## Start SUPPLIED DATA

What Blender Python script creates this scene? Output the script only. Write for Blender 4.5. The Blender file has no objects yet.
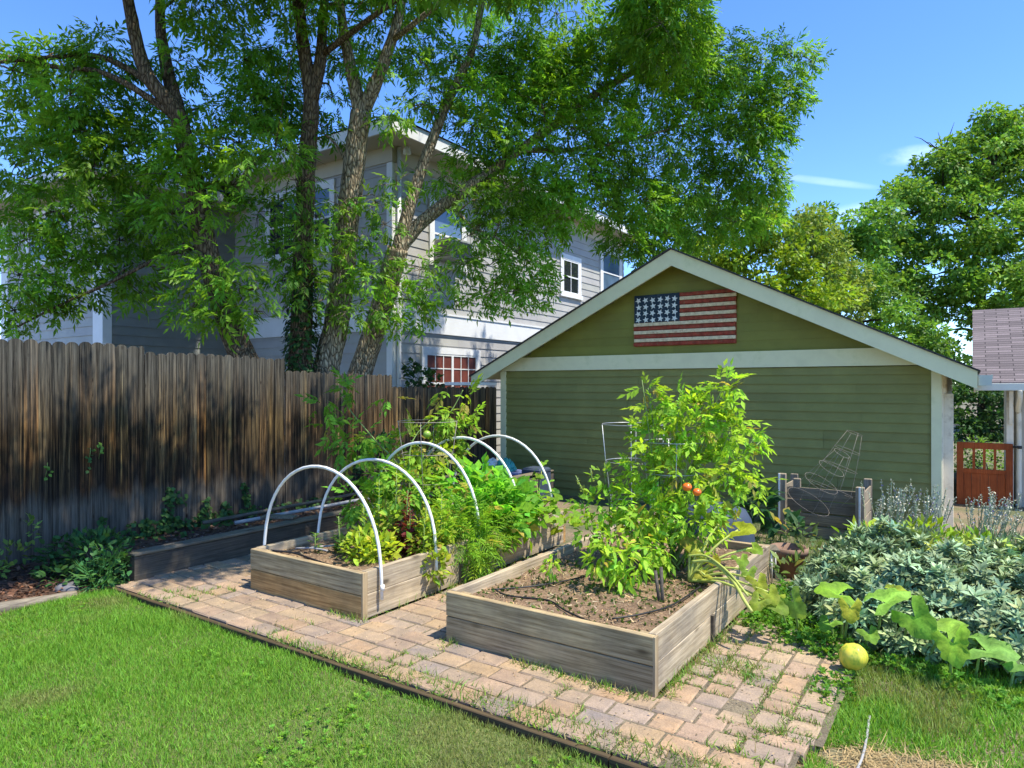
import bpy, math, random
import numpy as np
from mathutils import Vector, Matrix

# A back garden: two raised vegetable beds on pavers, an olive garage behind them,
# a weathered board fence on the left with tall ash trees and a grey house beyond.
# Yard axes: +X right along the garage gable, +Y away along the fence, z up, metres.
scene = bpy.context.scene
col = scene.collection
rad = math.radians
rng = np.random.default_rng(11)
random.seed(5)
ORG = {}


# ------------------------------------------------------------------ helpers
def tag(o, label=None, cat=None, group=None, kind=None):
    if label: o["label"] = label
    if cat: o["category"] = cat
    if group: o["group"] = group
    if kind: o["kind"] = kind
    return o


def thing(name, label, cat, loc=(0, 0, 0), group=None):
    o = bpy.data.objects.new(name, None)
    o.empty_display_size = 0.1
    o.location = loc
    col.objects.link(o)
    ORG[o.name] = Vector(loc)
    return tag(o, label, cat, group)


def link_mesh(name, me, parent=None, loc=None):
    o = bpy.data.objects.new(name, me)
    col.objects.link(o)
    org = Vector((0, 0, 0))
    if parent is not None:
        o.parent = parent
        org = ORG[parent.name].copy()
    if loc is not None:
        o.location = Vector(loc) - org
        org = Vector(loc)
    ORG[o.name] = org
    if org.length > 0:
        n = len(me.vertices)
        co = np.empty(n * 3, np.float32)
        me.vertices.foreach_get("co", co)
        co = co.reshape(-1, 3) - np.array(org, np.float32)
        me.vertices.foreach_set("co", co.ravel())
        me.update()
    return o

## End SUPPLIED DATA

YOUR OBJECTIVE:
Where a line above contains the word "scene", copy that line.

RESULT FOR THIS EXERCISE:
What Blender Python script creates this scene? Output the script only. Write for Blender 4.5. The Blender file has no objects yet.
scene = bpy.context.scene
col = scene.collection